-- Start --

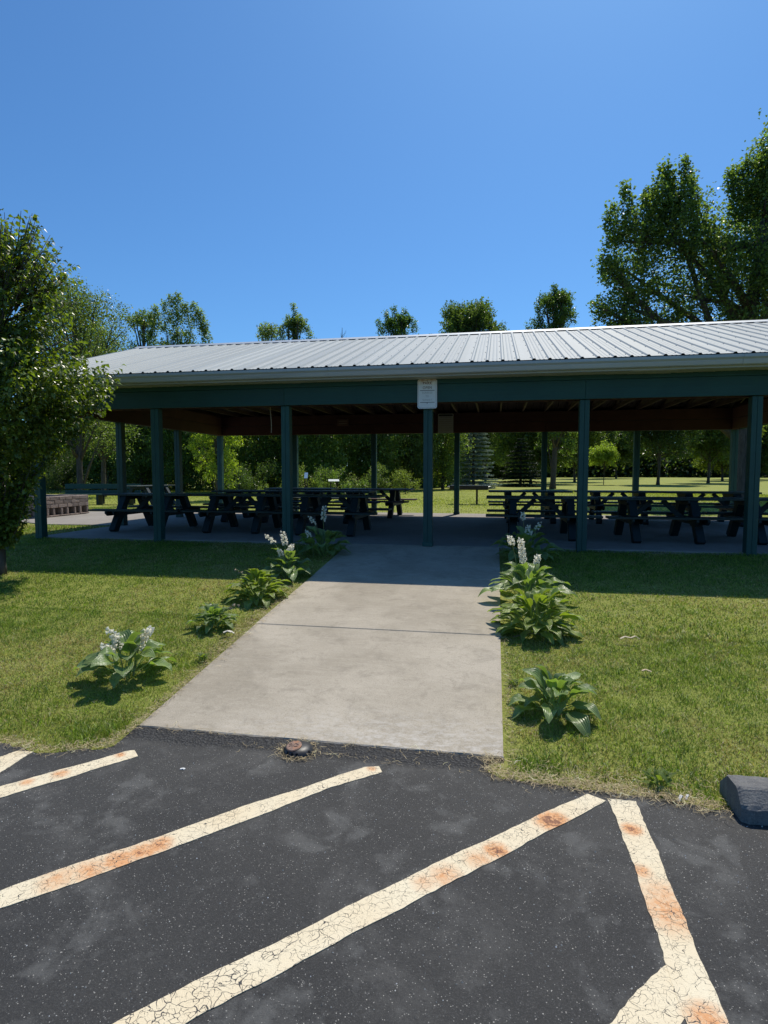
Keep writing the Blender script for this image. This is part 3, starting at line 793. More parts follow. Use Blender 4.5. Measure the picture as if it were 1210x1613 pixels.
# ---------------------------------------------------------------- capped stub at the path foot
st = empty('capped_pipe_stub', (-.12, -6.275, LOT)); st.scale = (.9, .9, .82); tag(st, 'black domed pipe stub with a tilted rusty cap at the foot of the path', 'pipe cap')
black = mat_simple('black_plastic', (.022, .023, .025), .45, 0, .3, 30, (.05, .048, .045))
MB().lathe([(.110, 0), (.108, .018), (.098, .034), (.080, .048), (.055, .057), (.02, .060)], 32).build('dome', black, st, smooth=True)
capm = mat_simple('rusty_orange_cap', (.26, .17, .13), .7, .2, .35, 60, (.42, .17, .06))
cap = MB().lathe([(.055, 0), (.056, .008), (.050, .013), (.02, .0145)], 26).build('cap', capm, st, loc=(-.022, -.030, .052), rot=(R(14), R(-8), 0))
for pts in ([(-.03, -.012), (-.012, .004), (-.02, .02), (-.034, .008)], [(-.008, -.016), (.004, .012), (.014, .022)], [(.006, -.014), (.03, -.012), (.036, .004), (.018, .014)]):
    MB().tube([(a, b, .0155) for a, b in pts], .0032, 6).build('raised_mark', capm, cap)
for a in (-118, -97, -78, -25, 200):
    MB().lathe([(.0095, 0), (.0095, .004), (.006, .0045)], 10).build('vent_hole', mat_simple('dark_hole', (.004, .004, .004), .9), st,
        loc=(.099*math.cos(R(a)), .099*math.sin(R(a)), .030), rot=(R(68), 0, R(a+90)))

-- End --

» THE PROBLEM
Omit any images, then output the listing exactly.

» RESPONSE FOR THIS EXERCISE
Keep writing the Blender script for this image. This is part 3, starting at line 793. More parts follow. Use Blender 4.5. Measure the picture as if it were 1210x1613 pixels.
# ---------------------------------------------------------------- capped stub at the path foot
st = empty('capped_pipe_stub', (-.12, -6.275, LOT)); st.scale = (.9, .9, .82); tag(st, 'black domed pipe stub with a tilted rusty cap at the foot of the path', 'pipe cap')
black = mat_simple('black_plastic', (.022, .023, .025), .45, 0, .3, 30, (.05, .048, .045))
MB().lathe([(.110, 0), (.108, .018), (.098, .034), (.080, .048), (.055, .057), (.02, .060)], 32).build('dome', black, st, smooth=True)
capm = mat_simple('rusty_orange_cap', (.26, .17, .13), .7, .2, .35, 60, (.42, .17, .06))
cap = MB().lathe([(.055, 0), (.056, .008), (.050, .013), (.02, .0145)], 26).build('cap', capm, st, loc=(-.022, -.030, .052), rot=(R(14), R(-8), 0))
for pts in ([(-.03, -.012), (-.012, .004), (-.02, .02), (-.034, .008)], [(-.008, -.016), (.004, .012), (.014, .022)], [(.006, -.014), (.03, -.012), (.036, .004), (.018, .014)]):
    MB().tube([(a, b, .0155) for a, b in pts], .0032, 6).build('raised_mark', capm, cap)
for a in (-118, -97, -78, -25, 200):
    MB().lathe([(.0095, 0), (.0095, .004), (.006, .0045)], 10).build('vent_hole', mat_simple('dark_hole', (.004, .004, .004), .9), st,
        loc=(.099*math.cos(R(a)), .099*math.sin(R(a)), .030), rot=(R(68), 0, R(a+90)))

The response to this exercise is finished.